Air Injection System and Smog Pump Operation

The air injection system (AIS) is designed to introduce clean air to the engine exhaust as it exits the exhaust manifold or exhaust headers. Exhaust gases are at their hottest as they leave the combustion chambers. Introducing oxygen to the exhaust at this point allows continued burning of the fuel mixture as it travels down the exhaust system and ultimately out the tailpipe.

Air injection systems consist of mainly two different designs. Your vehicle's Underhood Emissions Label can provide you with information regarding the requirements of this emission system design and equipped components.

Pump Type: The first system known as the Pump Type includes an air pump, commonly known as the smog pump, which is responsible for supplying fresh pressurized oxygen to the exhaust stream through header or exhaust manifold, and/or before the Catalytic Converter. The components of this system are the air pump, the diverter valve, the air distribution manifold; both known as exhaust manifold and exhaust headers, and the air check valve.

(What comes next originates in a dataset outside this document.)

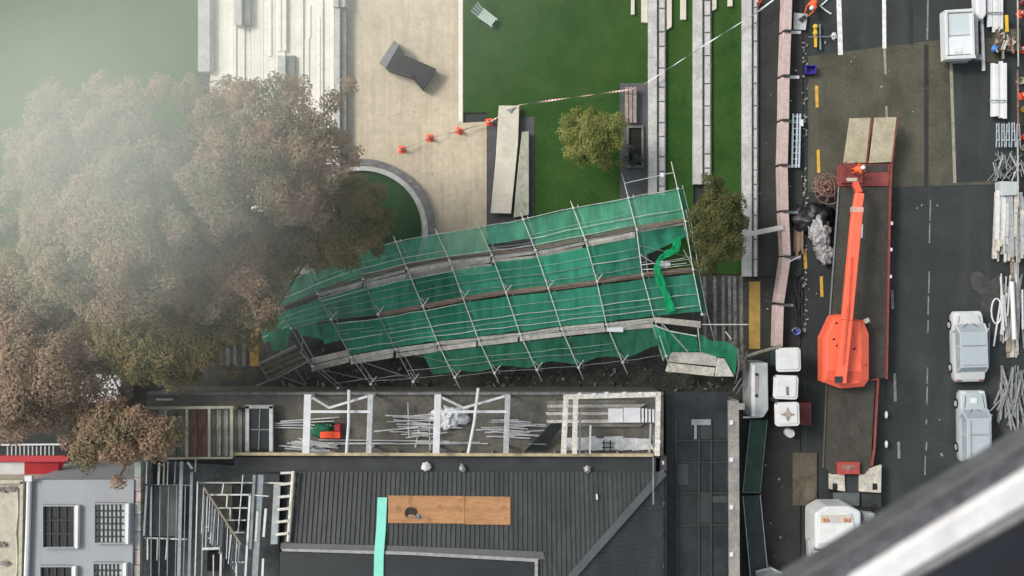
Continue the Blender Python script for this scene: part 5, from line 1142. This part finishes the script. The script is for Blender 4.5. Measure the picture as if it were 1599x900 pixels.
# ------------------------------------------------------------------ people
def person(loc, rz, label, pose, trousers):
    root = thing('person', label, 'person', loc)
    vs, es, rd = [], [], []
    def v(p, r, par=None):
        vs.append(Vector(p)); rd.append(r)
        if par is not None: es.append((par, len(vs) - 1))
        return len(vs) - 1
    if pose == 'stand':
        pel = v((0, 0, .95), .15); ch = v((0, .03, 1.28), .155, v((0, .01, 1.1), .14, pel)); nk = v((0, .06, 1.5), .06, ch); hd0 = v((0, .08, 1.6), .085, nk); hd = v((0, .1, 1.70), .10, hd0); sh = [v((s * .2, .04, 1.42), .07, ch) for s in (-1, 1)]
        el = [v((-.30, .1, 1.16), .048, sh[0]), v((.30, .1, 1.16), .048, sh[1])]; wr = [v((-.2, .36, 1.08), .033, el[0]), v((.2, .36, 1.08), .033, el[1])]
        hips = [v((s * .1, 0, .9), .09, pel) for s in (-1, 1)]; kn = [v((s * .12, .03, .5), .062, hips[i]) for i, s in enumerate((-1, 1))]; an = [v((s * .13, 0, .08), .043, kn[i]) for i, s in enumerate((-1, 1))]
        for i, s in enumerate((-1, 1)): v((s * .14, .17, .035), .035, an[i])
        hdir = Vector((0, .8, -.2))
    else:
        pel = v((0, 0, .52), .16); ch = v((0, .34, .78), .155, v((0, .17, .66), .145, pel)); nk = v((0, .5, .90), .06, ch); hd0 = v((0, .57, .95), .085, nk); hd = v((0, .66, .98), .10, hd0); sh = [v((s * .2, .4, .84), .07, ch) for s in (-1, 1)]
        el = [v((s * .27, .56, .58), .048, sh[i]) for i, s in enumerate((-1, 1))]; wr = [v((s * .17, .80, .42), .033, el[i]) for i, s in enumerate((-1, 1))]
        hips = [v((s * .12, 0, .48), .1, pel) for s in (-1, 1)]; kn = [v((s * .22, .40, .50), .07, hips[i]) for i, s in enumerate((-1, 1))]; an = [v((s * .18, .08, .08), .045, kn[i]) for i, s in enumerate((-1, 1))]
        for i, s in enumerate((-1, 1)): v((s * .19, .27, .035), .035, an[i])
        hdir = Vector((0, .7, -.6))
    for i, s in enumerate((-1, 1)):
        p = vs[wr[i]]; d = hdir.normalized(); palm = v(p + d * .07, .03, wr[i]); side = Vector((s, 0, 0)); dn = Vector((0, -.3, -1)).normalized()
        for j, (off, ln) in enumerate(((-.03, .065), (-.01, .075), (.01, .07), (.03, .055))):
            k = v(vs[palm] + d * .03 + side * off, .011, palm); k = v(vs[k] + d * ln * .6, .009, k); v(vs[k] + (d * .3 + dn).normalized() * ln * .5, .008, k)
        k = v(p + d * .05 - side * .035, .012, palm); v(vs[k] + d * .03 - side * .01 + dn * .015, .01, k)
    me = bpy.data.meshes.new('body'); me.from_pydata(vs, es, [])
    o = bpy.data.objects.new('body', me); C.objects.link(o); o.parent = root; ORG[o.name] = ORG[root.name]
    me.skin_vertices or me.attributes
    bm = bmesh.new(); bm.from_mesh(me); sl = bm.verts.layers.skin.verify(); bm.verts.ensure_lookup_table()
    for i, q in enumerate(bm.verts): q[sl].radius = (rd[i], rd[i]); q[sl].use_root = i == 0
    bm.to_mesh(me); bm.free()
    me.materials.append(trousers)
    o.modifiers.new('skin', 'SKIN').use_smooth_shade = True; ss = o.modifiers.new('sub', 'SUBSURF'); ss.levels = ss.render_levels = 1
    org = ORG[root.name]; W_ = lambda q: org + Vector(q)
    # vest over the torso, head and face, helmet, hair
    tp = [vs[pel] * .6 + vs[ch] * .4, vs[ch], vs[ch].lerp(vs[nk], .45)]
    m = MB(); m.tube([W_(vs[pel]), W_(tp[0]), W_(tp[1]), W_(tp[2])], .205, 12, .17); m.build('vest', vest_o, root, smooth=True)
    for i in (0, 1): MB().tube([W_(vs[sh[i]].lerp(vs[ch], .3)), W_(vs[sh[i]]), W_(vs[sh[i]].lerp(vs[el[i]], .8))], .085, 8, .065).build('sleeve', vest_o, root, smooth=True)
    h = vs[hd]; f = (vs[hd] - vs[hd0]); fwd = Vector((0, 1, -.25)).normalized()
    MB().blob(W_(h), (.085, .105, .12), 0, 1, 14, 10, 0, False).build('head', skin, root, smooth=True)
    m = MB(); m.blob(W_(h + fwd * .105 + Vector((0, 0, -.01))), (.015, .02, .025), 0, 1, 8, 6, 0, False); m.build('nose', skin, root)
    for s in (-1, 1):
        MB().blob(W_(h + fwd * .085 + Vector((s * .035, 0, .02))), (.013, .01, .009), 0, 1, 8, 6, 0, False).build('eye', dark_m, root); MB().blob(W_(h + Vector((s * .088, -.01, 0))), (.012, .025, .033), 0, 1, 8, 6, 0, False).build('ear', skin, root)
    MB().box(W_(h + fwd * .098 + Vector((0, 0, -.055))), (.05, .012, .012)).build('mouth', red, root)
    m = MB(); m.lathe([(.15, 0), (.135, .01), (.13, .06), (.10, .12), (.04, .145)], W_(h + Vector((0, 0, .04))), 18); m.build('helmet', helmet_m, root, smooth=True)
    root.rotation_euler.z = rz
    return root
person(P(1329, 268, bz + .0), R(-80), 'person in orange vest and white helmet standing in the boom lift basket', 'stand', vest_o)
person(P(1268, 6, .004), R(150), 'person in orange work clothes crouching over a grey board by the barrier', 'crouch', vest_o)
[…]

Pulse Type: The second type of system known as the Pulse Air System is much simpler and only relies on the vacuum created in the exhaust stream as it travels down the exhaust manifold and passages. As the engine cycles, this vacuum draws fresh oxygen into the Air Injection lines. The air is then used to prolong thorough exhaust burning. This system should consist of a metal duct or hose approximately 1" in diameter around the air cleaner leading to a metal air check valve, and then the exhaust manifold.

Operation: Pump Type - The spinning vanes of the air pump force air into the diverter valve. During acceleration air is forced through the diverter valve, the check valve, the air injection manifold, and into the exhaust stream. During deceleration the diverter valve blocks air flow, preventing a backfire that could damage the exhaust system. When needed, the diverter valve will release excess pressure to the air cleaner.

Pulse Type - As exhaust gases travel down the exhaust passages, the vacuum created draw fresh oxygen into the air injection system. Fresh air then travels through the diverter valve, check valve and to the exhaust manifold.

For the Smog Test: During the visual inspection portion of the smog test the smog technician will be inspecting your vehicle's air injection system. If your vehicle is equipped with a pump air injection system the technician will be checking for the proper connection of the injection system plumbing, all hoses, lines, valves and smog pump.

The smog technician will also examine the air pump belt for proper tension and damage. During your at-home check up ensure all connections are intact and components present. If it appears there are missing parts or open ends seek repair assistance from a certified smog repair station before subjecting your vehicle to the smog inspection.

For vehicles equipped with the pulse air injection system, the technician will only inspect the injection pipes and valves.

Note: During the smog test the air injection system is only visual inspected. The smog technician will not ensure the proper operation of this system, rather he or she will only verify that the system is installed and properly connected.